Über Chicago, Heimatstadt von Barack Obama, redet die Opposition in den USA auch deshalb so ungern, weil die Stadt nicht in die politische Agenda passt. Sie hat mit die schärfsten Waffengesetze im Land – doch diese zeigen so gut wie keine Wirkung. Die meisten Pistolen, Revolver und Gewehre in der seit Jahrzehnten demokratisch regierten Metropole werden auf den Straßen gehandelt. Wer beim Besitz ertappt wird, muss von der liberalen Justiz der Stadt kaum etwas befürchten. Chicagos schwarzer Polizeichef Eddie Johnson beklagte jetzt, dass die meisten Kriminellen nach 24 Stunden wieder auf freiem Fuß seien.

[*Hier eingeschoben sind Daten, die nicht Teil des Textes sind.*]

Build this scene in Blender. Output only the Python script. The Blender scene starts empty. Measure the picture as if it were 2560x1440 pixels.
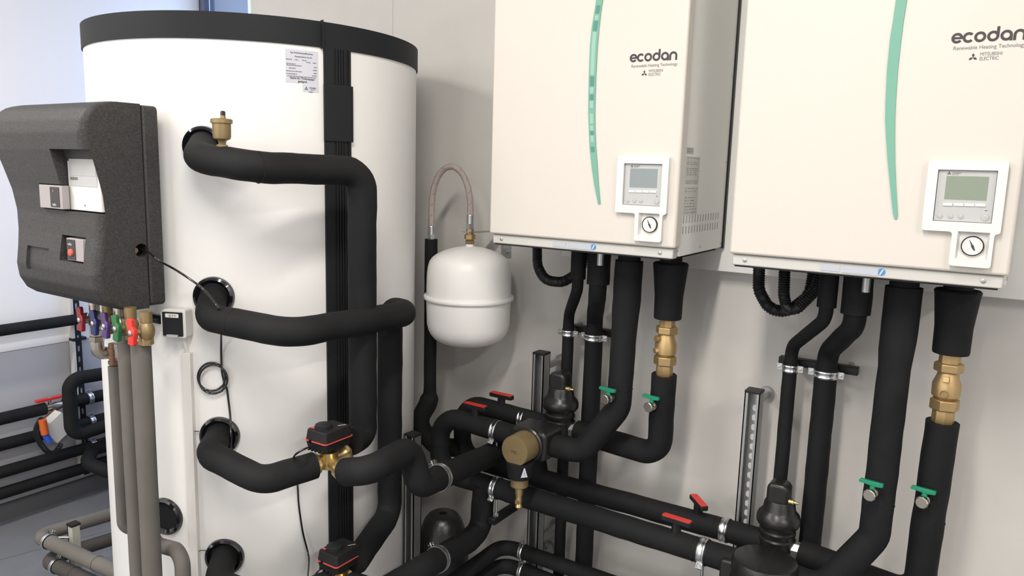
import bpy, bmesh, math, random
from mathutils import Vector as V, Matrix, noise
random.seed(4)
SC = bpy.context.scene
COL = SC.collection
PI = math.pi

# ------------------------------------------------------------------ camera
F_PX = 1876.29
YAW, PITCH, ROLL = 0.572462, -0.155461, 0.027683
CAM = V((1.16093, -1.67828, 1.58153))
fw = V((-math.sin(YAW)*math.cos(PITCH), math.cos(YAW)*math.cos(PITCH), math.sin(PITCH)))
r0 = fw.cross(V((0, 0, 1))).normalized(); u0 = r0.cross(fw)
rt = math.cos(ROLL)*r0 + math.sin(ROLL)*u0
up = -math.sin(ROLL)*r0 + math.cos(ROLL)*u0
cam = bpy.data.objects.new('camera', bpy.data.cameras.new('camera'))
COL.objects.link(cam)
cam.matrix_world = Matrix(((rt.x, up.x, -fw.x, CAM.x), (rt.y, up.y, -fw.y, CAM.y), (rt.z, up.z, -fw.z, CAM.z), (0, 0, 0, 1)))
cam.data.sensor_width = 36; cam.data.lens = F_PX/2560*36; cam.data.clip_start = 0.01
SC.camera = cam

# ------------------------------------------------------------------ world, lights, exposure
SC.view_settings.view_transform = 'Standard'
SC.view_settings.look = 'None'
SC.view_settings.exposure = 0.12
SC.view_settings.gamma = 1
SC.view_settings.use_curve_mapping = False
w = bpy.data.worlds.new('sky'); SC.world = w; w.use_nodes = True
w.node_tree.nodes['Background'].inputs[0].default_value = (0.50, 0.66, 1.0, 1)
w.node_tree.nodes['Background'].inputs[1].default_value = 1.7

def area(name, loc, target, sx, sy, power, color):
    l = bpy.data.lights.new(name, 'AREA'); l.shape = 'RECTANGLE'; l.size = sx; l.size_y = sy
    l.energy = power; l.color = color
    o = bpy.data.objects.new(name, l); COL.objects.link(o); o.location = loc
    o.rotation_euler = (V(target)-V(loc)).to_track_quat('-Z', 'Y').to_euler()
    return o
WARM = (1.0, 0.945, 0.865)
LAMPS = ((0.72, -1.62, 52), (-1.55, -2.0, 52), (0.72, -4.4, 34), (-1.55, -4.4, 34), (2.9, -2.2, 48))
for lx, ly, lp in LAMPS:
    area('ceiling_lamp_light', (lx, ly, 2.93), (lx, ly, 0), 0.14, 1.2, lp, WARM)
area('window_daylight', (-0.6, -5.3, 1.6), (-0.6, 0, 1.3), 3.4, 1.5, 28, (0.92, 0.95, 1.0))
area('window_daylight', (-1.94, 0.74, 1.6), (-2.3, -1.0, 1.5), 0.6, 1.8, 7, (0.50, 0.66, 1.0))

# ------------------------------------------------------------------ pixel rays used for measuring
def ray(x, y): return fw + (x-1280)/F_PX*rt + (720-y)/F_PX*up
def at(x, y, X=None, Y=None, Z=None):
    d = ray(x, y)
    s = (X-CAM.x)/d.x if X is not None else (Y-CAM.y)/d.y if Y is not None else (Z-CAM.z)/d.z
    return CAM + s*d
def atd(x, y, D): return CAM + D*ray(x, y)
TC = V((-0.766, -0.128, 0)); TR = 0.47
def oncyl(x, y, rad=TR):
    d = ray(x, y); o = (CAM-TC).to_2d(); d2 = d.to_2d()
    a = d2.dot(d2); b = o.dot(d2); c = o.dot(o)-rad*rad
    return CAM + d*((-b-math.sqrt(max(b*b-a*c, 0)))/a)

# ------------------------------------------------------------------ materials
def mat(name, color, rough=0.5, metal=0.0, bump=None, speck=None, coat=0.0, spec=0.5, trans=0.0, mottle=0.0):
    m = bpy.data.materials.new(name); m.use_nodes = True
    nt = m.node_tree; b = nt.nodes['Principled BSDF']
    b.inputs['Base Color'].default_value = (*color, 1)
    b.inputs['Roughness'].default_value = rough
    b.inputs['Metallic'].default_value = metal
    b.inputs['Coat Weight'].default_value = coat
    b.inputs['Specular IOR Level'].default_value = spec
    b.inputs['Transmission Weight'].default_value = trans
    tc = nt.nodes.new('ShaderNodeTexCoord')
    if bump:
        n = nt.nodes.new('ShaderNodeTexNoise'); n.inputs['Scale'].default_value = bump[0]; n.inputs['Detail'].default_value = 3
        nt.links.new(tc.outputs['Object'], n.inputs['Vector'])
        bp = nt.nodes.new('ShaderNodeBump'); bp.inputs['Strength'].default_value = bump[1]; bp.inputs['Distance'].default_value = bump[2] if len(bump) > 2 else 0.001
        nt.links.new(n.outputs['Fac'], bp.inputs['Height']); nt.links.new(bp.outputs['Normal'], b.inputs['Normal'])
    if speck:
        n = nt.nodes.new('ShaderNodeTexVoronoi'); n.inputs['Scale'].default_value = speck[0]
        nt.links.new(tc.outputs['Object'], n.inputs['Vector'])
        r = nt.nodes.new('ShaderNodeValToRGB'); e = r.color_ramp.elements
        e[0].position = speck[3] if len(speck) > 3 else 0.15; e[0].color = (*speck[1], 1); e[1].position = speck[4] if len(speck) > 4 else 0.6; e[1].color = (*speck[2], 1)
        src = n.outputs['Color'] if len(speck) > 5 else n.outputs['Distance']
        nt.links.new(src, r.inputs['Fac'])
        nt.links.new(r.outputs['Color'], b.inputs['Base Color'])
    elif mottle:
        n = nt.nodes.new('ShaderNodeTexNoise'); n.inputs['Scale'].default_value = 9; n.inputs['Detail'].default_value = 5
        nt.links.new(tc.outputs['Object'], n.inputs['Vector'])
        r = nt.nodes.new('ShaderNodeValToRGB'); e = r.color_ramp.elements
        e[0].position = 0.3; e[0].color = (*[c*(1-mottle) for c in color], 1); e[1].position = 0.7; e[1].color = (*[min(1, c*(1+mottle)) for c in color], 1)
        nt.links.new(n.outputs['Fac'], r.inputs['Fac']); nt.links.new(r.outputs['Color'], b.inputs['Base Color'])
    return m
M = {
 'foam': mat('black_foam', (0.0098, 0.0102, 0.0112), 0.75, bump=(900, 0.5, 0.0006), mottle=0.22, spec=0.2),
 'foamgrey': mat('grey_foam', (0.125, 0.116, 0.105), 0.75, bump=(500, 0.4, 0.0006), mottle=0.1, spec=0.3),
 'foamdark': mat('dark_foam', (0.06, 0.055, 0.05), 0.75, bump=(500, 0.4, 0.0006), mottle=0.12, spec=0.3),
 'epp': mat('expanded_foam', (0.06, 0.06, 0.06), 0.62, bump=(260, 0.5, 0.0012), speck=(520, (0.014, 0.014, 0.015), (0.048, 0.047, 0.046), 0.1, 0.9, 1)),
 'eppshiny': mat('moulded_foam', (0.012, 0.012, 0.012), 0.33, bump=(120, 0.35, 0.0015)),
 'white': mat('white_enamel', (0.79, 0.785, 0.775), 0.38, bump=(300, 0.05)),
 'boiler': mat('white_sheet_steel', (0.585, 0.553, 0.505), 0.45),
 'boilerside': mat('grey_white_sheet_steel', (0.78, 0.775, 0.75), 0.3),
 'rail': mat('base_rail_steel', (0.50, 0.495, 0.47), 0.35),
 'bezel': mat('white_plastic', (0.67, 0.655, 0.635), 0.35),
 'module': mat('light_grey_plastic', (0.43, 0.44, 0.44), 0.4),
 'screenA': mat('lcd_glass_grey', (0.15, 0.19, 0.19), 0.08, coat=0.4),
 'screenB': mat('lcd_glass_green', (0.14, 0.18, 0.11), 0.05, coat=0.5),
 'key': mat('cream_keys', (0.85, 0.84, 0.74), 0.35),
 'ring': mat('key_ring_grey', (0.40, 0.41, 0.40), 0.4),
 'ink': mat('dark_ink', (0.03, 0.025, 0.03), 0.5),
 'inkgrey': mat('grey_ink', (0.16, 0.155, 0.16), 0.5),
 'inkblue': mat('blue_ink', (0.06, 0.22, 0.52), 0.5),
 'inkpale': mat('pale_blue_ink', (0.42, 0.455, 0.52), 0.5),
 'inkred': mat('red_ink', (0.55, 0.10, 0.06), 0.5),
 'strip': mat('translucent_green_strip', (0.16, 0.36, 0.28), 0.4, spec=0.25),
 'stripdk': mat('green_strip_edge', (0.08, 0.24, 0.20), 0.4, spec=0.25),
 'striplt': mat('green_strip_inner', (0.27, 0.46, 0.37), 0.4, spec=0.25),
 'black': mat('black_plastic', (0.010, 0.010, 0.011), 0.42, spec=0.35),
 'blackm': mat('matt_black_plastic', (0.010, 0.010, 0.011), 0.6, spec=0.3),
 'gloss': mat('glossy_black', (0.006, 0.006, 0.008), 0.12, coat=0.5),
 'band': mat('charcoal_band', (0.0125, 0.014, 0.0165), 0.6, spec=0.22),
 'hole': mat('deep_black', (0.004, 0.004, 0.004), 0.9),
 'brass': mat('brass', (0.44, 0.31, 0.15), 0.42, 0.75, bump=(200, 0.25)),
 'brassgold': mat('golden_brass', (0.60, 0.46, 0.22), 0.3, 0.85),
 'brassdull': mat('dull_brass', (0.27, 0.20, 0.10), 0.45, 0.55, bump=(250, 0.15)),
 'zinc': mat('zinc_steel', (0.62, 0.64, 0.66), 0.28, 1.0, bump=(90, 0.2)),
 'galv': mat('galvanised_steel', (0.42, 0.43, 0.43), 0.4, 0.85, bump=(70, 0.3)),
 'ivory': mat('ivory_paint', (0.42, 0.43, 0.36), 0.5),
 'nickel': mat('nickel', (0.50, 0.46, 0.41), 0.3, 1.0, bump=(150, 0.2)),
 'copper': mat('copper', (0.22, 0.13, 0.085), 0.45, 0.8),
 'braid': mat('steel_braid', (0.55, 0.50, 0.48), 0.35, 0.8, bump=(900, 1.0, 0.002)),
 'red': mat('red_plastic', (0.60, 0.028, 0.022), 0.35),
 'redline': mat('red_stripe', (0.55, 0.08, 0.06), 0.4),
 'darkred': mat('dark_red_plastic', (0.22, 0.012, 0.02), 0.35),
 'blue': mat('navy_plastic', (0.012, 0.02, 0.11), 0.35),
 'purple': mat('purple_plastic', (0.065, 0.03, 0.14), 0.35),
 'green': mat('green_plastic', (0.01, 0.22, 0.12), 0.35),
 'dkgreen': mat('dark_green_plastic', (0.015, 0.12, 0.035), 0.35),
 'orange': mat('orange_plastic', (0.62, 0.12, 0.025), 0.4),
 'cobalt': mat('cobalt_plastic', (0.03, 0.10, 0.55), 0.4),
 'paper': mat('label_paper', (0.56, 0.57, 0.64), 0.6),
 'papergrey': mat('silver_label', (0.56, 0.56, 0.53), 0.5),
 'wall': mat('painted_wall', (0.57, 0.555, 0.53), 0.85, bump=(60, 0.08), mottle=0.02),
 'wallleft': mat('pale_wall', (0.82, 0.81, 0.82), 0.7),
 'wallgrey': mat('grey_wall', (0.46, 0.46, 0.49), 0.8),
 'skirt': mat('dark_skirting', (0.10, 0.10, 0.105), 0.6),
 'floor': mat('grey_floor', (0.16, 0.165, 0.18), 0.5, mottle=0.06),
 'frame': mat('window_frame_paint', (0.12, 0.145, 0.24), 0.5),
 'glass': mat('window_glass', (0.9, 0.95, 1.0), 0.0, trans=1.0),
 'ceil': mat('ceiling_paint', (0.75, 0.74, 0.72), 0.9),
 'board': mat('white_board', (0.76, 0.755, 0.73), 0.5),
 'ctrlgrey': mat('grey_module_front', (0.34, 0.31, 0.315), 0.45),
}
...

Richter und Staatsanwälte stehen seit Langem unter Druck von Menschenrechts-Organisationen, gegenüber Minderheiten – in diesem Fall fast immer Schwarzen – nachsichtig zu sein, da diese stark überproportional unter den Inhaftierten seien. Und das wird gerne einem rassistischen Polizei- und Justizapparat angelastet.

Diese aus politischer Korrektheit praktizierte Milde hat drastische Folgen – fast immer an den Wochenenden. Manche Bezirke im Süden der Stadt gelten längst als inoffizielle „No-go“-Zonen, wo die Polizei resigniert hat und den Ambulanzfahrern das Auflesen der Verwundeten und Toten überlässt.

Zu denen, die die Gewaltorgien mit dem Leben bezahlten, zählen die 26-jährige Chantell Grant und ihre Freundin Andrea Stoudemire (35). Beide Afro-Amerikanerinnen gehörten zur Gruppe „Mothers against Senseless Killings“ („Mütter gegen sinnlose Morde“). Am Freitag verteilte das Duo Essen an Jugendliche und Mütter, als plötzlich Schüsse fielen. Beide Frauen starben – an der Straßenecke, an der einst jene Morde geschahen, die die Aktivistinnen animierten, ihre Arbeit aufzunehmen.

Auch hier haben wie bei den meisten Bluttaten die Cops bisher keine Hinweise auf die Täter. In den Ghettos gilt eine eiserne Regel. Wer mit der Polizei kooperiert, ist ein „snitch“ – also ein Informant. Und muss sterben.